Standard on the 2010 E-Class and S-Class, and likely to appear in other models in future, the system alerts the driver when it detects the early signs of drowsiness. It’s estimated that a sleepy driver is a factor in more than 100,000 crashes in North America each year. And while you may think long-haul truckers are the most likely candidates, they only account for about one per cent of those crashes. The rest are mostly regular drivers who got some shut-eye at the wheel.

“Mercedes-Benz wanted to develop a system unique to it and to the segment,” says Miki Velemirovich, E-Class product manager. “There are highly-detailed sensors that measure 70 parameters. In the first 20 minutes of driving, a profile of the driving behaviour is recorded into the management system.”

Once the system has “learned” how you drive, it continually monitors your steering inputs to ensure you’re not deviating from that. Specifically, it’s looking for something common to drowsy drivers: veering slightly off course, and then a small correction. This can indicate a driver who’s dozing off, who realizes the car is leaving its lane, and then moves the steering wheel to bring it back. Drive like this, and the system chimes to get your attention, flashing a large coffee cup symbol in the instrument cluster.

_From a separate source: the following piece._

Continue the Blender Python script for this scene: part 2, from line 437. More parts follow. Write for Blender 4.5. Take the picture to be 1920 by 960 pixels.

Attention Assist was developed in-house by the company, and uses a steering sensor and software to monitor drivers travelling above 80 km/h.

Mercedes-Benz isn’t the only manufacturer offering such a system. Saab’s system, called Driver Attention Warning, uses tiny infrared in-car cameras that focus on the driver’s eyes and measure the rate of blinking. If the driver’s eyes are closed for too long, the car emits a warning.

Velemirovich says that focusing on vehicle movement is preferable. “A camera can’t work if the driver wears sunglasses, or depending on the eye structure of certain people, it won’t detect it,” he says.